Listening To Joy Division While I Blog Makes My Posts More Angry
Sometimes I listen to music while I blog. Mostly I listen to stuff that is not much more than background music and offers little distraction.
But sometimes I listen to a Joy Division (picture above) CD I own as I blog. It’s a live recording of a concert in Paris in 1979. I like it a lot. Though I can only take it to a certain extent. It’s depressing and angry. That’s okay because I believe what Martin Luther King said about how the well-adjusted person in a sick society is the person who is really messed up.
(Please cick here for the best Martin Luther King Reading List on the web.)
(Please click here to watch Joy Division’s Love Will Tear Us Apart Video on You Tube.)
When I listen to Joy Division as I blog, my posts are more angry than normally so. I think that’s good because angry is a reasonable state to find yourself in.
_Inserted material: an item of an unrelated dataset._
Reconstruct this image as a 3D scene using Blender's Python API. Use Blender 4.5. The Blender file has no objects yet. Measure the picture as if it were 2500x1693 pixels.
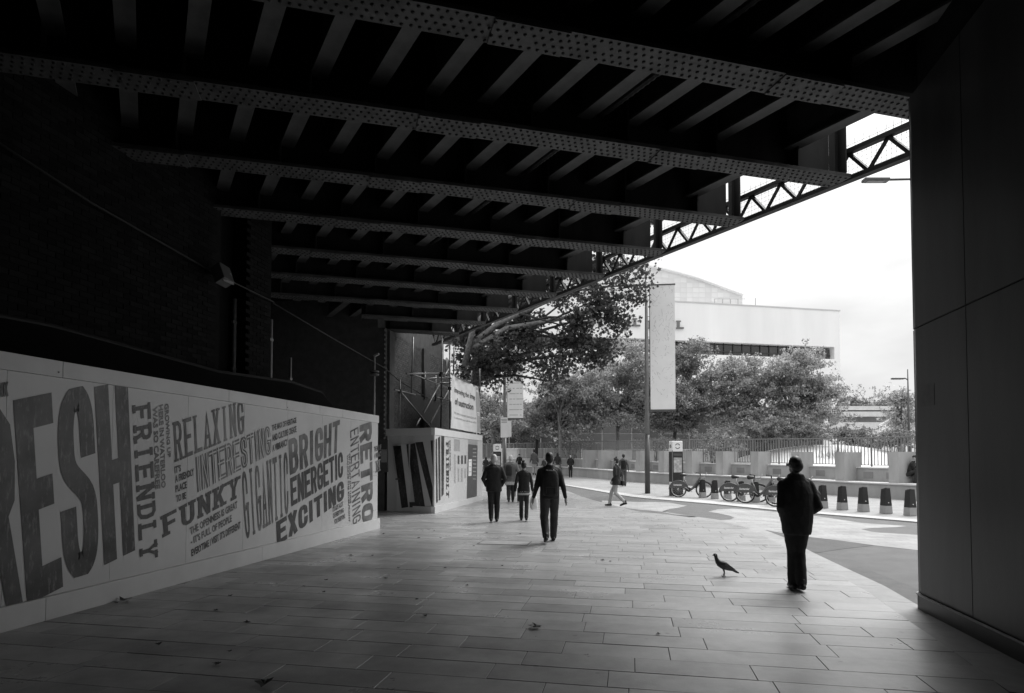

For example, a few minutes ago I had the U.S. Senate on my TV. I was watching Senators explain the stimulus compromise. Majority Leader Reid called Susan Collins of Maine, Arlen Specter of Pennsylvania, Ben Nelson of Nebraska, and Joe Lieberman of Connecticut to explain the compromise. It made me sick. We win the election, and it still comes down to two Republicans, the most conservative Democrat, and a back-stabbing McCain supporter to broker the deal. It’s disgusting. When will this shit ever get better?
I had to turn the TV off and come and turn on Joy Division and write this post. I don’t do any drugs and I’m not a big drinker, but I needed to be under the influence of something. The Senate and the TV were sapping my life force and I needed relief.
Have I ever mentioned how off-putting I found much of the Democratic campaign here in Harris County, Texas last year? I hinted at it in criticisms of David Minceburg’s terrible campaign for County Judge Executive. I’ve let the blog reading public down by not being more forthcoming.
Houston and Harris County is a mess of poverty and people wasting their lives because they are poor and have little chance at ever not being poor. I’m not going to tell you I have the answer to longterm structural poverty. But I do know the answer will not be found in talking about traffic congestion relief and restoring electricity more quickly after your every-so-often hurricane.
If you live in Houston bad traffic and hurricanes are part of the deal. What did you expect?
The County Democratic Party found it could raise money easily enough when it became apparent to big money donors that at least some Democrats were going to win in November. The task of voter registration was in large degree left to the primary campaigns of Barack Obama and Hillary Clinton. It seems clear enough that the coordinated campaign had what it felt it needed and saw little reason to dig deeper.
They did not need to reach down to potential voters who rarely show up at the polls but who, if they voted, might well vote Democratic. And if you don’t need their votes, you don’t need to address their concerns.
Can you blame Hispanics for not voting in greater numbers in Harris County? I mean you can in the sense of why can’t they get their asses to the polls, and claim the political power that their hard work and raw numbers around here merit?
Yet in an another regard, nobody in the Democratic Party was really talking to Hispanics last year. Go find 100 Hispanic people on the street in Houston and Harris County, and ask them what the local Democratic Party has ever done for them. Maybe it has done a little bit for them. Maybe. But I bet those things have never been communicated effectively. You have to care about people before you’ll effectively communicate with them.
Well…the CD is down to the last song and I should make my post. When I’m drunk I talk a lot and I say nice things that I really do think, but am too reserved to say in normal conversation. When under the influence of Joy Division, I get more angry and say things I should have said before.